Ouverture exceptionnelle de 15 à 19 heures les 18 et 19 mai dans le cadre du Printemps de l’Art Contemporain
Entrée libre – accueil de groupes sur RDV
« Jusqu’à épuisement », la formule résonne comme une promesse, un engagement solennel. Ou serait-ce un défi que l’artiste se lance à lui-même en nous prenant à témoin ? À moins encore qu’il ne s’agisse d’une consigne pratique, ou mieux, une hypothèse euristique qui nous livrerait la clé d’un processus d’investigation apparemment toujours en cours.
Si au sens strict le terme d’épuisement désigne une certaine manière d’agir consistant à vider quelque chose de son contenu ou de sa substance, il nous renvoie plus largement à l’idée d’explorer toutes les possibilités de ce qui s’offre à nous (de toute chose matérielle ou abstraite), d’exploiter l’intégralité de ses ressources, jusqu’au bout. Vient alors à l’esprit ce paradoxe : alors même qu’on évoque la consommation d’une chose jusqu’à sa disparition totale, on mesure l’immense quantité d’efforts, d’actions et de gestes qu’il peut être nécessaire d’accomplir pour parvenir à l’épuisement.

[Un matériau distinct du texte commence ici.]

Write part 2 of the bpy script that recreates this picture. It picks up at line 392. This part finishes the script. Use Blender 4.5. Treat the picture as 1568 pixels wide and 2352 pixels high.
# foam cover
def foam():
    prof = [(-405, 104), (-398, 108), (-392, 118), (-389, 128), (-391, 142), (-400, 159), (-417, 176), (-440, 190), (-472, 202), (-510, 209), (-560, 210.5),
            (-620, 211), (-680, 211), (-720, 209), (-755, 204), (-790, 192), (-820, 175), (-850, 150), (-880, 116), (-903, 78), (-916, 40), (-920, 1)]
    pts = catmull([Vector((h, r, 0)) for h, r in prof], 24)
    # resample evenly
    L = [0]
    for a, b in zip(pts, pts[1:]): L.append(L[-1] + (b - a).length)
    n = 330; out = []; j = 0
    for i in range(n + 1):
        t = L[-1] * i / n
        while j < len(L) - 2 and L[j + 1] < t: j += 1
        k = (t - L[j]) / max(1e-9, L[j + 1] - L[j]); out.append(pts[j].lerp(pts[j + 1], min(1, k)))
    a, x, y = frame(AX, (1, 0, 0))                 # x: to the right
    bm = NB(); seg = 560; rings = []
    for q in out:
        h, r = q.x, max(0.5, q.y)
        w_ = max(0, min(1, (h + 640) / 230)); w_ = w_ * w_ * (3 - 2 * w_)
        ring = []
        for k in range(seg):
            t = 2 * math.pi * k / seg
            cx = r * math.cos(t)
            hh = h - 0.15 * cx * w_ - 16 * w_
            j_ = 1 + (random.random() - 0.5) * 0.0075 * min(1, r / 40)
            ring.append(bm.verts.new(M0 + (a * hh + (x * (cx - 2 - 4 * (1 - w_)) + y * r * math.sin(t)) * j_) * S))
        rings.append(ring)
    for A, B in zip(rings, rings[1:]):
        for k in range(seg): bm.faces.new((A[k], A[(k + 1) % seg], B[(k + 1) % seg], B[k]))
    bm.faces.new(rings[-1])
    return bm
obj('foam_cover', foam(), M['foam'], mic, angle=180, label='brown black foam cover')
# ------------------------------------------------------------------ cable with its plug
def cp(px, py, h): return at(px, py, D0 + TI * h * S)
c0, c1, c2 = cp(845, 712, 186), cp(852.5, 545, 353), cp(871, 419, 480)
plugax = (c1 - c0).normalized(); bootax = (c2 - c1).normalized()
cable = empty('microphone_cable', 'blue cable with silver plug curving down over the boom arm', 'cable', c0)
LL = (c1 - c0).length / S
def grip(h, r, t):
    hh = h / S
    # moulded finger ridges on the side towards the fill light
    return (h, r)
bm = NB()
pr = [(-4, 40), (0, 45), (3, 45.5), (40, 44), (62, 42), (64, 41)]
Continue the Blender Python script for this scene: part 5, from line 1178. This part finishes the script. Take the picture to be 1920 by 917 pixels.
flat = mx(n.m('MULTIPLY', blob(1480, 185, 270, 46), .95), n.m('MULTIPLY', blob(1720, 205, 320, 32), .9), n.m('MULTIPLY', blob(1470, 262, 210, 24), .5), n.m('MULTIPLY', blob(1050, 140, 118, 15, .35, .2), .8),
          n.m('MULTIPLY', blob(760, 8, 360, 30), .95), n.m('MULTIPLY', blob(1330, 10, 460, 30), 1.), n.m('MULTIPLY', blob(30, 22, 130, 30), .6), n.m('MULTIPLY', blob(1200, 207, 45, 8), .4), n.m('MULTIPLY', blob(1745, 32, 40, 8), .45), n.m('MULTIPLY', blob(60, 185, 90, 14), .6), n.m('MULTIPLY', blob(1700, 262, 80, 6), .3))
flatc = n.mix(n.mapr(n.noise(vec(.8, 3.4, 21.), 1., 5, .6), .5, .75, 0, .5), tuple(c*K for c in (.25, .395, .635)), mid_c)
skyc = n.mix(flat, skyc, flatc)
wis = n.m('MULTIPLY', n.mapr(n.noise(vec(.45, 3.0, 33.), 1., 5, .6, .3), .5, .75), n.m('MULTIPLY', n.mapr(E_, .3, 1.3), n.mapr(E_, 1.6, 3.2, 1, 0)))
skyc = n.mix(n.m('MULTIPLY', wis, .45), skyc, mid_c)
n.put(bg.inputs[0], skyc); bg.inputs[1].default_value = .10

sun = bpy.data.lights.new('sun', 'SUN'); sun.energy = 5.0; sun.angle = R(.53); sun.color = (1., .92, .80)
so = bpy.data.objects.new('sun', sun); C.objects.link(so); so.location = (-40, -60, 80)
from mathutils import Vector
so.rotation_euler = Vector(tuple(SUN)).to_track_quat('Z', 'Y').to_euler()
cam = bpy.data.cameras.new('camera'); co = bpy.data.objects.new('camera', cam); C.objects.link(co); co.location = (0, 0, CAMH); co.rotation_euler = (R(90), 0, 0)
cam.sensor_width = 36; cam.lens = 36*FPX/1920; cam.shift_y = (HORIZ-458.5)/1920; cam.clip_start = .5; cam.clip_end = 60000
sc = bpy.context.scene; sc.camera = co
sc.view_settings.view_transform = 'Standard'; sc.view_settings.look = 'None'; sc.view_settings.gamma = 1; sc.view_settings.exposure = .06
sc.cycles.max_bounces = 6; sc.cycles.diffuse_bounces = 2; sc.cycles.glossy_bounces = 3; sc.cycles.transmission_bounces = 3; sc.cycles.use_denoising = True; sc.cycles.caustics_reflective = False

Une oeuvre de Jérémy Laffon donne de cette idée une représentation assez éloquente. Il s’agit d’une sculpture constituée d’une quantité innombrable de chewing-gum Hollywood qui, après avoir été soigneusement mâchés, ont été agglomérés jusqu’à former une boule volumineuse. L’oeuvre porte clairement la trace du processus qui l’a fait naître, mais plus encore elle donne la mesure du temps et de l’énergie consacrés à produire la pièce – soit en l’occurrence à mâcher des chewing-gum – cristallisée en un corps solide d’un poids à peu près équivalent à celui de l’artiste. Amalgame entre le mouvement assidu et répétitif du mâchonnement et le geste inlassablement répété d’un travail laborieux, l’oeuvre opère la fusion en une même image paradoxale de deux registres d’activité pour le moins antinomiques. Car si le mâchonnement peut effectivement être considéré comme une activité, c’est pour autant qu’il en constitue un cas extrême, une sorte de degré zéro, précisément dépourvu de tout ce à quoi on associe généralement une activité, supposée créative ou du moins un minimum productive, impliquant un certain degré d’intention et de volonté et répondant à quelque objectif ou projet. Mâcher du chewing-gum est une activité absolument improductive, mécanique au point de s’effectuer presque malgré nous et qui plus est inépuisable, à la fois sans fin et sans finalité. On peut voir dans cette oeuvre comment la conjonction des contraires, principe opératoire récurrent dans l’art de Jérémy Laffon, concoure à l’émergence de questions aussi essentielles que celles qui touchent à la nature même de l’activité artistique, et partant à la définition de l’art, la vocation de l’artiste et au bout du compte le sens de tout cela. Il en va certes d’interrogations aussi nécessaires que peu susceptibles d’être rapidement épuisées par une réponse simple et sans équivoque. Et les oeuvres de Jérémy Laffon semblent à cet égard moins propices à simplifier les problèmes qu’à les accroître de nouvelles hypothèses déroutantes, laissant le spectateur aux prises avec d’embarrassantes considérations cependant qu’une fois la machine amorcée, il ne reste plus à l’artiste qu’à poursuivre ses activités.
Camille Videcoq, extrait du texte de l’exposition : Jusqu’à épuisement
Jérémy Laffon est né en 1978 à Limoges, il vit et travaille à Marseille. Diplômé d’un DNSEP à l’École Supérieure des Beaux-Arts de Marseille en 2007, l’artiste a depuis participé à de nombreuses expositions collectives et réalisé cinq expositions personnelles. Récemment il a effectué une Résidence au Lycée militaire d’Aix-en-Provence, coordonné par le FRAC Provence-Alpes-Côte d’Azur, de mars à juin 2011.
L’artiste est représenté par la Galerie Isabelle Gounod, Paris.